NOTE: Some fidellos come in 16-oz packages. If using that, increase liquid to 4 cups (tomato juice plus water or chicken stock). In any case, I prefer chicken stock to plain water for more flavor.

Heat olive oil in a 4 quart pot. Fry the noodle coils until golden brown on each side. Be very careful not to let them get dark brown or to burn. As they turn golden, remove to a plate covered with a paper towel (to drain off extra oil). When all the coils are toasted and removed, add the tomatoes, liquid and seasoning to the pan and bring to a boil. Add the noodle coils and immediately lower heat to very low. Simmer uncovered for about 10 minutes to soften the noodles. Stir occasionally with a long-handled fork to open up the coils and prevent sticking. Cook gently until the liquid is absorbed. Remove from heat, cover and let sit for another 10 minutes. Stir again and serve.

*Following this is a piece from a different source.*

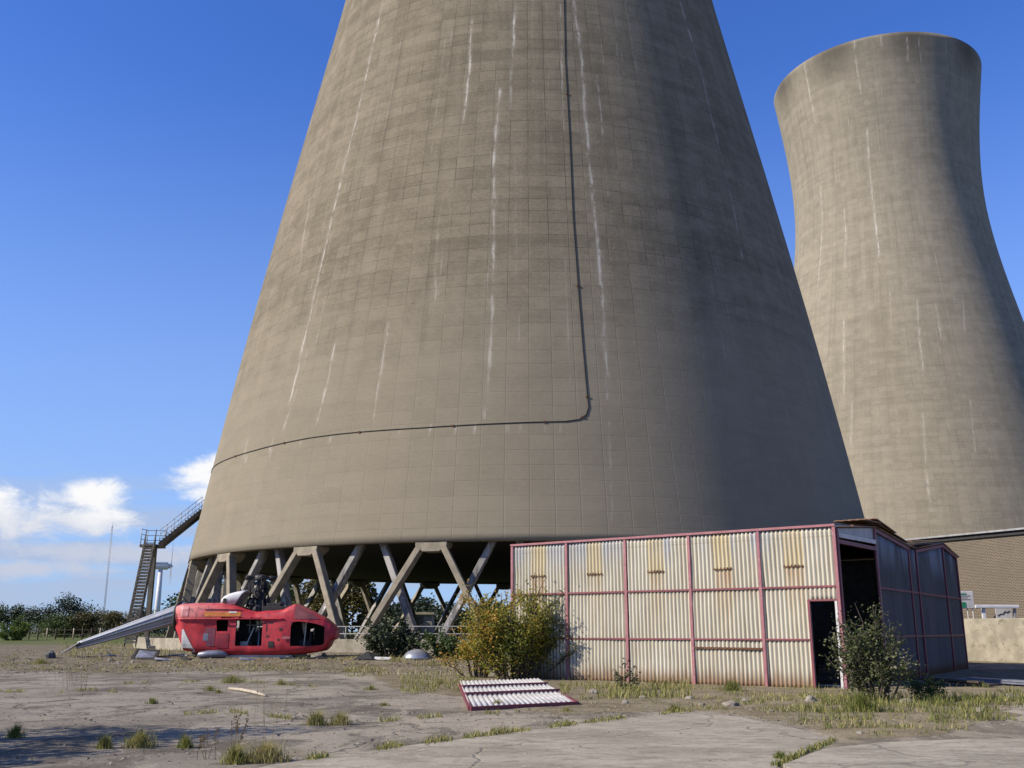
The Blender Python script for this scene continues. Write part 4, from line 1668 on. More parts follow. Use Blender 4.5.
# bite the concave front edge out of both flanks: slide lower points of the front columns back
FRONT = [(607, 234.5), (604, 235.6), (600, 237.8), (595, 242), (591, 247)]
def front_x(zv):
    y = 656 - zv / HS
    for (y0, x0), (y1, x1) in zip(FRONT[:-1], FRONT[1:]):
        if y1 <= y <= y0:
            return x0 + (x1 - x0) * (y0 - y) / (y0 - y1)
    return 247
vs = [(min(x, hx(front_x(z)) - (6 - q % 7) * 0.012), y, z) for q, (x, y, z) in enumerate(vs)]
cow = mesh_obj('engine_cowling', vs, fs, [M['white_metal']], heli, True)
s = cow.modifiers.new('t', 'SOLIDIFY'); s.thickness = 0.03
mb = MB()
mb.box((hx(223), -0.655, hz(605)), (hx(226), -0.58, hz(600)))
bevel(mb.build('vent', M['blackish'], cow), 0.02, 1)
mb = MB()
mb.tube([(hx(245), -0.35, hz(612)), (hx(262), -0.35, hz(612.6))], 0.05, 6)
mb.tube([(hx(232), -0.62, hz(610)), (hx(246), -0.75, hz(612)), (hx(256), -0.8, hz(616))], 0.05, 6)
mb.build('cowling_rail', M['white_dull'], heli)

# gearbox and rotor head
rng = random.Random(5)
rot = mesh_obj('rotor_head', [], [], [M['dark_metal']], heli)
bpy.data.objects.remove(rot, do_unlink=True)
mb = MB()
cx = hx(255.5)
mb.tube([(cx, 0, hz(614)), (cx, 0, hz(606)), (cx, 0, hz(600)), (cx, 0, hz(594)), (cx, 0, hz(586)), (cx, 0, hz(577))], [0.50, 0.40, 0.20, 0.17, 0.14, 0.11], 12)
for k in range(6):
    a = 2 * math.pi * k / 6
    mb.tube([(cx + 0.62 * math.cos(a), 0.5 * math.sin(a), hz(611)), (cx + 0.28 * math.cos(a + 0.3), 0.28 * math.sin(a + 0.3), hz(585 + 4 * rng.random()))], 0.045, 6)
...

I follow a recipe which includes a finely chopped sauteed medium onion (sauteed in the oil after the noodles are toasted)

While I serve this dish soft, the other method takes the noodles, after all the liquid is absorbed, and turns it into the serving dish, allowing the pasta to solidify into a cake or kugel-like consistency. Do this ahead of time. Reheat and cut into wedges to serve, but it can also be eaten at room temperature.


  1. Anonymous10:51 AM

    I grew up on this dish, and now my son is too!

  2. Thanks for posting this. My mother used to make this. She gave me a similar recipe before she died, but I stupidly put it in storage when we moved so I don't have it handy. Going to make it tonight to go with stuffed cabbage!